Felicity Cloake takes you through the process testing out the best way to do each step and I have to say that her finished version was one of the most elegant that I found.


For it is elegant isn't it? Well I think so anyway. Which is not a term one uses when referring to nursery food. Anyway does such a thing exist these days. Even in the homes of the super rich I doubt that there is a room or an area called the nursery. It would just be the children's quarters wouldn't it? And to me the word nursery also applies to babies and very small children - toddlers, although in Victorian times it would have applied to all children up to teenage I suspect.


The thing that 'nursery food' conjures up is something bland and somehow milky isn't it?

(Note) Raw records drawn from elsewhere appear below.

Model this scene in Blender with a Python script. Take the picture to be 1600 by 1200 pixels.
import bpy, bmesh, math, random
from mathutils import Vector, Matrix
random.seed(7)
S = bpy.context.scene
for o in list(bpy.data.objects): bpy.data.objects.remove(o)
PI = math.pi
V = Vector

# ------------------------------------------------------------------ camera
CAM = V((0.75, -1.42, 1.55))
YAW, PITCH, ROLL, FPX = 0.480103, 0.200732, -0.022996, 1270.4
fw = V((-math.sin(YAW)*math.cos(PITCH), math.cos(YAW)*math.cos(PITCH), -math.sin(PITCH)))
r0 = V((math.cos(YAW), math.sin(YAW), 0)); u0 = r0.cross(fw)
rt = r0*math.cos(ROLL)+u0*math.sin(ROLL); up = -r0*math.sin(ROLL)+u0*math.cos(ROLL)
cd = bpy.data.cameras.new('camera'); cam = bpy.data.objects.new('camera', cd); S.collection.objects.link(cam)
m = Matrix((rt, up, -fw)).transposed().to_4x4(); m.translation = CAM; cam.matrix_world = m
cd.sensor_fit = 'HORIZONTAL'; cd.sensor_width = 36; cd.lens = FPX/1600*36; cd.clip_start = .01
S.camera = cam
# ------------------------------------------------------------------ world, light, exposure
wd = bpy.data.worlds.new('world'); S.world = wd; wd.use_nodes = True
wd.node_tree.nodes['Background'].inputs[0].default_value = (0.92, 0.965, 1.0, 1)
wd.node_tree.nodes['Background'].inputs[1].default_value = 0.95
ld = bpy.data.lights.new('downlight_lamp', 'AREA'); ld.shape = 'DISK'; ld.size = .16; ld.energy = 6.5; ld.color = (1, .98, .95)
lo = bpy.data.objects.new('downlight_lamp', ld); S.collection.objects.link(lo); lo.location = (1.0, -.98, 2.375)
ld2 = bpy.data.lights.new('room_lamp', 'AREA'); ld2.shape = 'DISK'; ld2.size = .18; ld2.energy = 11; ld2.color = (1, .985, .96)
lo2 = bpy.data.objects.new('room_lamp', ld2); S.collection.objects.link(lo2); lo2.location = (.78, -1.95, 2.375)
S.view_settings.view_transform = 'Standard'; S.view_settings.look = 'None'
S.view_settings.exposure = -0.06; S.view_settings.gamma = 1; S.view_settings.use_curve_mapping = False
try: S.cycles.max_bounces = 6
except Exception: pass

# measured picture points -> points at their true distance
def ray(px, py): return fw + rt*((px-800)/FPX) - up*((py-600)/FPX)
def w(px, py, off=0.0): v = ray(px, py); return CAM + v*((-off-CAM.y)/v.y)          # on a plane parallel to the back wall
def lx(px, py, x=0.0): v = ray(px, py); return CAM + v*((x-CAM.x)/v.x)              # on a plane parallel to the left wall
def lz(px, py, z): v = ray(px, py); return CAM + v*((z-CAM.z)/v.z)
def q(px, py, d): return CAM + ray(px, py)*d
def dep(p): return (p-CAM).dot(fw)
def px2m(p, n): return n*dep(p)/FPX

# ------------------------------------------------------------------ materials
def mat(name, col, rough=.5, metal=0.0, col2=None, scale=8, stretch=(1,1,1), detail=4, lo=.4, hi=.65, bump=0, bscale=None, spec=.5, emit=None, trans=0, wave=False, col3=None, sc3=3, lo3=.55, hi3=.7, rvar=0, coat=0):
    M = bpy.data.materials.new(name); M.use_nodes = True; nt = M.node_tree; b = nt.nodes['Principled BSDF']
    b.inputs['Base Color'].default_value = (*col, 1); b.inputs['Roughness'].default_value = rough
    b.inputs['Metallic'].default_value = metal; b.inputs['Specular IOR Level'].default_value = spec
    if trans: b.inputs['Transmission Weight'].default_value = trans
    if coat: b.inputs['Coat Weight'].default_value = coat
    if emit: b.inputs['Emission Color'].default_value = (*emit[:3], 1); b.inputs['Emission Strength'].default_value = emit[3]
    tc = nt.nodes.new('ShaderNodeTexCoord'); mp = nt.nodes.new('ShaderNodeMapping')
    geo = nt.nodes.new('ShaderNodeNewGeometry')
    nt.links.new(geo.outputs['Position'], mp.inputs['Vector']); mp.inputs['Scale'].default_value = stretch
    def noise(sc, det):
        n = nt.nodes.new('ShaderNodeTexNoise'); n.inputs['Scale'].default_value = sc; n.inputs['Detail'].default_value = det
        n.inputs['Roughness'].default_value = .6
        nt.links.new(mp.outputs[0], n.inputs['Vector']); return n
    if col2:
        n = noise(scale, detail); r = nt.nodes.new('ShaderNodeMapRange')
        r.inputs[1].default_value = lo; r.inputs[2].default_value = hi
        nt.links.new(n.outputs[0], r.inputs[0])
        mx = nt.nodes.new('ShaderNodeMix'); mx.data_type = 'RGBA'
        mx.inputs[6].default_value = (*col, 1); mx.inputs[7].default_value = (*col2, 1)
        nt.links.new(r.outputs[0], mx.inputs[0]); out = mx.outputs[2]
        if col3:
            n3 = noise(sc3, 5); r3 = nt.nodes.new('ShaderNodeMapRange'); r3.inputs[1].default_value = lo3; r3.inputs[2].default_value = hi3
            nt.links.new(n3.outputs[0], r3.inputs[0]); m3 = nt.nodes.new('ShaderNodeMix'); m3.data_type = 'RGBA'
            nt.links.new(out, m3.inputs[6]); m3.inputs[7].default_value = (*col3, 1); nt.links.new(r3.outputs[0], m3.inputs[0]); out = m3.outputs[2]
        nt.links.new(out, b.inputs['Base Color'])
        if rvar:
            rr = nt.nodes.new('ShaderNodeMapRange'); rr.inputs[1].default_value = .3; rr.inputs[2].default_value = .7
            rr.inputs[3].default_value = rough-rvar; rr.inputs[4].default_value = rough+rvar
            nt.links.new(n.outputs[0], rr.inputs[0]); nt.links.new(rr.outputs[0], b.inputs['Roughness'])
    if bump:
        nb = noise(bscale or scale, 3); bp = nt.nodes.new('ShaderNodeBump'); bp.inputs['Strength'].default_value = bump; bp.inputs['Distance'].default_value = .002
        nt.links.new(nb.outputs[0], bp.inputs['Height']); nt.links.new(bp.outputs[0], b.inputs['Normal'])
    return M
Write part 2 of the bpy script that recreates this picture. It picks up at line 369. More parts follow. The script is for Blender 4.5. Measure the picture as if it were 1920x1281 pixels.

And I suppose that Iles flottantes would fit that description. At its simplest it would look something like this one, which is actually not at all simple - it's called Salted caramel snow egg with pickled apple and vanilla crème anglaise! Which is rather a mouthful and not at all simple. It's called snow egg, because the other French name for this dish is Oeufs à la neige. It's an example of how these days the simple is tarted up with flavoured custards and things on top. Because you just can't be that simple. But there is something soothing about bland - chicken soup, rice pudding - I like rice pudding, smashed avocado ...


But if you are truly talking nursery food in terms of very small children, and their very first foods, surely it's more to do with texture than taste. I used to purée things for my first child myself, using my mouli - it was a long time ago - I didn't have a blender or a food processor. And I would purée anything. I remember once serving him sauerkraut and he didn't resist. His very first foods, were, of course, those rice cereal things you get, but once past that stage it was puréed anything. Well basically our leftovers. And I don't think he knocked anything back. Do children in countries that eat highly spiced foods, eat bland foods when very young, or just puréed foods?


Tonight we are not eating bland food or even nursery food but it was cooked with the children so two households are having dinner cooked by the children of the house. It's chicken butter cream. More about that tomorrow. And it was pretty simple.